The idea of making it simple for people to create their own ringtones is obviously a good one, and to charge for it is smart. After all, ringtones are usually downloaded for more than $2 each, while Apple’s ringtone costs $0.99 to $1.98 for the song and $0.99 to convert it into a ringtone file. But it’s still hard to shake the feeling that by making a ringtone with iTunes, you’re paying again for a song that you’ve already bought. (For a comical take on this idea, here’s an article from the Onion.)

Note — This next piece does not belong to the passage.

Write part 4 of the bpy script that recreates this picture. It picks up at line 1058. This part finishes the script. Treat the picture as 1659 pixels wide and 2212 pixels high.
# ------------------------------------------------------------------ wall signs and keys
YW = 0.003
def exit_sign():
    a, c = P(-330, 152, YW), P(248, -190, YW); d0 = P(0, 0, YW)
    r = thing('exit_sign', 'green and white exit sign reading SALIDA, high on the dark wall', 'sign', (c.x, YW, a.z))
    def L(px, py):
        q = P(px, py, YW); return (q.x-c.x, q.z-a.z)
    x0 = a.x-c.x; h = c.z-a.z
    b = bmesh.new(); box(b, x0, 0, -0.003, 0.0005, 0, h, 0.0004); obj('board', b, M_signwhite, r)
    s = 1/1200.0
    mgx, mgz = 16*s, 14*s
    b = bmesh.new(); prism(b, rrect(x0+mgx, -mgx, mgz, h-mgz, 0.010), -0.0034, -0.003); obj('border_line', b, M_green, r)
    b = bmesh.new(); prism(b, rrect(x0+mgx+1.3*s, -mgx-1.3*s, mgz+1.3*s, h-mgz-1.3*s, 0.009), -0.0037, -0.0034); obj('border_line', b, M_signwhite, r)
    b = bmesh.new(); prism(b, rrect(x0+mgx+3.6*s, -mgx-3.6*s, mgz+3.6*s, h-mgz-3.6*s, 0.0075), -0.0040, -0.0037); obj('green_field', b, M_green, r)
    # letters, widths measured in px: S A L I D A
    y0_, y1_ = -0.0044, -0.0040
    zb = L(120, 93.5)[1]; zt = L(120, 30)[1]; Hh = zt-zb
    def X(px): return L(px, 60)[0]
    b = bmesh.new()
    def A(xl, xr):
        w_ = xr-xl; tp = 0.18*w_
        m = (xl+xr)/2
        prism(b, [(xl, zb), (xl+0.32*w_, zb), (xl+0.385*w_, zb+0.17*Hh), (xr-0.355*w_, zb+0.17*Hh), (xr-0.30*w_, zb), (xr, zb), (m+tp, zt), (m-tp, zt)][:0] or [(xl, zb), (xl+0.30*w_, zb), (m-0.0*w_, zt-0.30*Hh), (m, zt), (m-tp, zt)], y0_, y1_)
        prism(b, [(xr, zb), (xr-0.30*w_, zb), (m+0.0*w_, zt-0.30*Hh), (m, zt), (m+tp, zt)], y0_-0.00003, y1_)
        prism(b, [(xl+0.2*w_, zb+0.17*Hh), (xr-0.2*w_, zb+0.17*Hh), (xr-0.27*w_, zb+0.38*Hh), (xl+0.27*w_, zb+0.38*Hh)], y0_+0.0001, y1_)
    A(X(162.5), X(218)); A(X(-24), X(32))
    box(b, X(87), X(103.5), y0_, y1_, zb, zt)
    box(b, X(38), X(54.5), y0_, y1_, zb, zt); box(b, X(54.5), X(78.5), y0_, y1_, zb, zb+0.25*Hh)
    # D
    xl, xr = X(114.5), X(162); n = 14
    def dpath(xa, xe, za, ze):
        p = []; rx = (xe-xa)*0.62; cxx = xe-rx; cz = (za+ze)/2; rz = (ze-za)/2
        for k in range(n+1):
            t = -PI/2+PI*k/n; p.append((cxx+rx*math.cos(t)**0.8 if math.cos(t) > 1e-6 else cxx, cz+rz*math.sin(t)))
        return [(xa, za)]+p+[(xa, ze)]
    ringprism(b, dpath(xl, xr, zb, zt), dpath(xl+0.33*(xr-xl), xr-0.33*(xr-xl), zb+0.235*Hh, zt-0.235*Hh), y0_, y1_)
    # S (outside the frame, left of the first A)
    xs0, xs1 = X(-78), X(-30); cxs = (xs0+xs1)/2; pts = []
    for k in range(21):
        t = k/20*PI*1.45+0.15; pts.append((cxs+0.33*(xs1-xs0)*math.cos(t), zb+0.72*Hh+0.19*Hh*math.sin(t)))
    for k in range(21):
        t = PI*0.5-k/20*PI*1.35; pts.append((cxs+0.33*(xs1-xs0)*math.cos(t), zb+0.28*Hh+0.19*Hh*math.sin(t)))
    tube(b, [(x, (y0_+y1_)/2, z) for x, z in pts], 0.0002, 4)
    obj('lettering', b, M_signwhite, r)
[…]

A few months ago, I got frustrated with the measly ringtone selection on my phone, and I was not in the mood to pay for other options, so I decided to make my own. It’s not that hard, actually. First, I picked out a couple of songs from my iTunes collection that I thought would make good ringtones, and then I made sure that they didn’t have any DRM (digital rights management) software on them. The songs that I ripped from CDs were free of DRM, but songs that I bought from iTunes needed to be burned to a CD and then ripped back to iTunes in order to make them clean. Then I imported the music files, one at a time, to Audacity–free audio-editing software–where I cut out snippets. I didn’t try to compress the files, and they came out at a couple of hundred kilobytes, which is quite large for a ringtone and actually might not work for many phones with limited memory (MP3 compression software is available online, and it can shrink the files much smaller). To transfer the files to my phone, I used the Bluetooth connection from my Macbook Pro and Motorola Rokr. Then, under my phone’s settings, I selected the music file I had just transferred as the ringtone.